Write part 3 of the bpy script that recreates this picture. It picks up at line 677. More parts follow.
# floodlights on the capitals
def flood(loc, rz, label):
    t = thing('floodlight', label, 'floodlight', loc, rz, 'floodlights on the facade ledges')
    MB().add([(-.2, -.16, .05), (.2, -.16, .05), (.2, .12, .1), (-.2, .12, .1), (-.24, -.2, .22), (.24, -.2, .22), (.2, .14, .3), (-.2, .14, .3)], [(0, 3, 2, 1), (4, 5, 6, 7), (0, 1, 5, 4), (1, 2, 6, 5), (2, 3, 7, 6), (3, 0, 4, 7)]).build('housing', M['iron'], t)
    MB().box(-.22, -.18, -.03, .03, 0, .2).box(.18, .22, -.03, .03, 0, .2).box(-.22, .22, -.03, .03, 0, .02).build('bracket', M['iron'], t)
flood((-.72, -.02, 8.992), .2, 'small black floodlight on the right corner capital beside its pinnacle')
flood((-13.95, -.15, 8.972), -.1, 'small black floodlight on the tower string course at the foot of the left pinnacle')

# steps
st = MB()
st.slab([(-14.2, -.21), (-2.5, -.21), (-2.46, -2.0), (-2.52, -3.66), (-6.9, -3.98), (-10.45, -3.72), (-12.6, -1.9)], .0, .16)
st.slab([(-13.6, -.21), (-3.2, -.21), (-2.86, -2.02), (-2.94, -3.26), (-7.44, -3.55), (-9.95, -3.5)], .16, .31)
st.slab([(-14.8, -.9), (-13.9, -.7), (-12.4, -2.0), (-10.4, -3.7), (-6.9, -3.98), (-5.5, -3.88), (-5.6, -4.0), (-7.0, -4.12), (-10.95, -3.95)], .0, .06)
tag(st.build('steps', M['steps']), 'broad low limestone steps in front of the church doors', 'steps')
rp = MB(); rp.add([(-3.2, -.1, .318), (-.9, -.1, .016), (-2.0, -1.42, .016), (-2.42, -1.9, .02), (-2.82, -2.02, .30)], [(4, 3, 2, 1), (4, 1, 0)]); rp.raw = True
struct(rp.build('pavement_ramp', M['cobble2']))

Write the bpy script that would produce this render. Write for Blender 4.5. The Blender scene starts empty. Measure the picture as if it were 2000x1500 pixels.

------------------------------------------------------------------------

Transcribe the material exactly as it reads.

• Result:
Write part 3 of the bpy script that recreates this picture. It picks up at line 677. More parts follow.
# floodlights on the capitals
def flood(loc, rz, label):
    t = thing('floodlight', label, 'floodlight', loc, rz, 'floodlights on the facade ledges')
    MB().add([(-.2, -.16, .05), (.2, -.16, .05), (.2, .12, .1), (-.2, .12, .1), (-.24, -.2, .22), (.24, -.2, .22), (.2, .14, .3), (-.2, .14, .3)], [(0, 3, 2, 1), (4, 5, 6, 7), (0, 1, 5, 4), (1, 2, 6, 5), (2, 3, 7, 6), (3, 0, 4, 7)]).build('housing', M['iron'], t)
    MB().box(-.22, -.18, -.03, .03, 0, .2).box(.18, .22, -.03, .03, 0, .2).box(-.22, .22, -.03, .03, 0, .02).build('bracket', M['iron'], t)
flood((-.72, -.02, 8.992), .2, 'small black floodlight on the right corner capital beside its pinnacle')
flood((-13.95, -.15, 8.972), -.1, 'small black floodlight on the tower string course at the foot of the left pinnacle')

# steps
st = MB()
st.slab([(-14.2, -.21), (-2.5, -.21), (-2.46, -2.0), (-2.52, -3.66), (-6.9, -3.98), (-10.45, -3.72), (-12.6, -1.9)], .0, .16)
st.slab([(-13.6, -.21), (-3.2, -.21), (-2.86, -2.02), (-2.94, -3.26), (-7.44, -3.55), (-9.95, -3.5)], .16, .31)
st.slab([(-14.8, -.9), (-13.9, -.7), (-12.4, -2.0), (-10.4, -3.7), (-6.9, -3.98), (-5.5, -3.88), (-5.6, -4.0), (-7.0, -4.12), (-10.95, -3.95)], .0, .06)
tag(st.build('steps', M['steps']), 'broad low limestone steps in front of the church doors', 'steps')
rp = MB(); rp.add([(-3.2, -.1, .318), (-.9, -.1, .016), (-2.0, -1.42, .016), (-2.42, -1.9, .02), (-2.82, -2.02, .30)], [(4, 3, 2, 1), (4, 1, 0)]); rp.raw = True
struct(rp.build('pavement_ramp', M['cobble2']))

Write the bpy script that would produce this render. Write for Blender 4.5. The Blender scene starts empty. Measure the picture as if it were 2000x1500 pixels.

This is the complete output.